OBJECTIVE
Transcribe each record below word for word.

--- Start EXTRACTED DATA ---

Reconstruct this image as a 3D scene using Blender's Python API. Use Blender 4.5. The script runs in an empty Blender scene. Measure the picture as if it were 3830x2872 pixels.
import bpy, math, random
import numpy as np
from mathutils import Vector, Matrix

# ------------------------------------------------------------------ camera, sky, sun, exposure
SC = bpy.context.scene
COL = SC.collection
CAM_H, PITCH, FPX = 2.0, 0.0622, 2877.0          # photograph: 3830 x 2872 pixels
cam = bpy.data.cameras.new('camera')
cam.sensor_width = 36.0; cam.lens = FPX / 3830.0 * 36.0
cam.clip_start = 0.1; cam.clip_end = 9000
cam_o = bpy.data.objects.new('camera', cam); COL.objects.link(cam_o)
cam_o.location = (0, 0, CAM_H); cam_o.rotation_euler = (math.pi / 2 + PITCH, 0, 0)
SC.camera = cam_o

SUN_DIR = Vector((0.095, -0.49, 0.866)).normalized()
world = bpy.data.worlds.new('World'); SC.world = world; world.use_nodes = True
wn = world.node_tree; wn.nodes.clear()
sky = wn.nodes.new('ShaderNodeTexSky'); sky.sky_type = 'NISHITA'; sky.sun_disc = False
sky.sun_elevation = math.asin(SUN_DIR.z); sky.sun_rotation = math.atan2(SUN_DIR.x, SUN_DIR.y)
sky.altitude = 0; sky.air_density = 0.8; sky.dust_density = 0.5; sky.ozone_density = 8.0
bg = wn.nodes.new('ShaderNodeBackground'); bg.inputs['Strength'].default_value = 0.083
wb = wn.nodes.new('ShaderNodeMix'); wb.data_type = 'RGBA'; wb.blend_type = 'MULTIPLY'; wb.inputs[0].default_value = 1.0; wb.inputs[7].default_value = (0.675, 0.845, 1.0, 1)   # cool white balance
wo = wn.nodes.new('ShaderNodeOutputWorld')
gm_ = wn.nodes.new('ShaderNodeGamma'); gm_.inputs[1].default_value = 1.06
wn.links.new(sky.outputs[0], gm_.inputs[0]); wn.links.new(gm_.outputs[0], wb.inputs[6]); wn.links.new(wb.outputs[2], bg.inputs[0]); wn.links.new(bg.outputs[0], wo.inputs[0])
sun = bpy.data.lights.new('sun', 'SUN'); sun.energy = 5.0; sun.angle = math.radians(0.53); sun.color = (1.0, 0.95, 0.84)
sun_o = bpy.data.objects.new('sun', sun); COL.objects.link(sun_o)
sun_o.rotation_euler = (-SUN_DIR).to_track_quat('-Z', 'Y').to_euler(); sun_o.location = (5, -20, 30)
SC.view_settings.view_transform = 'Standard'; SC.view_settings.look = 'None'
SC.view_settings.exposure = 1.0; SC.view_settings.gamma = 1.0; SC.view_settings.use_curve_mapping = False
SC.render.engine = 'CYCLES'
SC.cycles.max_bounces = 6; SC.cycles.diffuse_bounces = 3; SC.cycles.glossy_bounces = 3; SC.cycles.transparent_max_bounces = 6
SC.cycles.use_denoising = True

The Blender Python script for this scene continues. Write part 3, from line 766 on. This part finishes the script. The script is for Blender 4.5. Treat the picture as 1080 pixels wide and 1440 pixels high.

--- End EXTRACTED DATA ---

COMPLETED EXERCISE
Reconstruct this image as a 3D scene using Blender's Python API. Use Blender 4.5. The script runs in an empty Blender scene. Measure the picture as if it were 3830x2872 pixels.
import bpy, math, random
import numpy as np
from mathutils import Vector, Matrix

# ------------------------------------------------------------------ camera, sky, sun, exposure
SC = bpy.context.scene
COL = SC.collection
CAM_H, PITCH, FPX = 2.0, 0.0622, 2877.0          # photograph: 3830 x 2872 pixels
cam = bpy.data.cameras.new('camera')
cam.sensor_width = 36.0; cam.lens = FPX / 3830.0 * 36.0
cam.clip_start = 0.1; cam.clip_end = 9000
cam_o = bpy.data.objects.new('camera', cam); COL.objects.link(cam_o)
cam_o.location = (0, 0, CAM_H); cam_o.rotation_euler = (math.pi / 2 + PITCH, 0, 0)
SC.camera = cam_o

SUN_DIR = Vector((0.095, -0.49, 0.866)).normalized()
world = bpy.data.worlds.new('World'); SC.world = world; world.use_nodes = True
wn = world.node_tree; wn.nodes.clear()
sky = wn.nodes.new('ShaderNodeTexSky'); sky.sky_type = 'NISHITA'; sky.sun_disc = False
sky.sun_elevation = math.asin(SUN_DIR.z); sky.sun_rotation = math.atan2(SUN_DIR.x, SUN_DIR.y)
sky.altitude = 0; sky.air_density = 0.8; sky.dust_density = 0.5; sky.ozone_density = 8.0
bg = wn.nodes.new('ShaderNodeBackground'); bg.inputs['Strength'].default_value = 0.083
wb = wn.nodes.new('ShaderNodeMix'); wb.data_type = 'RGBA'; wb.blend_type = 'MULTIPLY'; wb.inputs[0].default_value = 1.0; wb.inputs[7].default_value = (0.675, 0.845, 1.0, 1)   # cool white balance
wo = wn.nodes.new('ShaderNodeOutputWorld')
gm_ = wn.nodes.new('ShaderNodeGamma'); gm_.inputs[1].default_value = 1.06
wn.links.new(sky.outputs[0], gm_.inputs[0]); wn.links.new(gm_.outputs[0], wb.inputs[6]); wn.links.new(wb.outputs[2], bg.inputs[0]); wn.links.new(bg.outputs[0], wo.inputs[0])
sun = bpy.data.lights.new('sun', 'SUN'); sun.energy = 5.0; sun.angle = math.radians(0.53); sun.color = (1.0, 0.95, 0.84)
sun_o = bpy.data.objects.new('sun', sun); COL.objects.link(sun_o)
sun_o.rotation_euler = (-SUN_DIR).to_track_quat('-Z', 'Y').to_euler(); sun_o.location = (5, -20, 30)
SC.view_settings.view_transform = 'Standard'; SC.view_settings.look = 'None'
SC.view_settings.exposure = 1.0; SC.view_settings.gamma = 1.0; SC.view_settings.use_curve_mapping = False
SC.render.engine = 'CYCLES'
SC.cycles.max_bounces = 6; SC.cycles.diffuse_bounces = 3; SC.cycles.glossy_bounces = 3; SC.cycles.transparent_max_bounces = 6
SC.cycles.use_denoising = True

The Blender Python script for this scene continues. Write part 3, from line 766 on. This part finishes the script. The script is for Blender 4.5. Treat the picture as 1080 pixels wide and 1440 pixels high.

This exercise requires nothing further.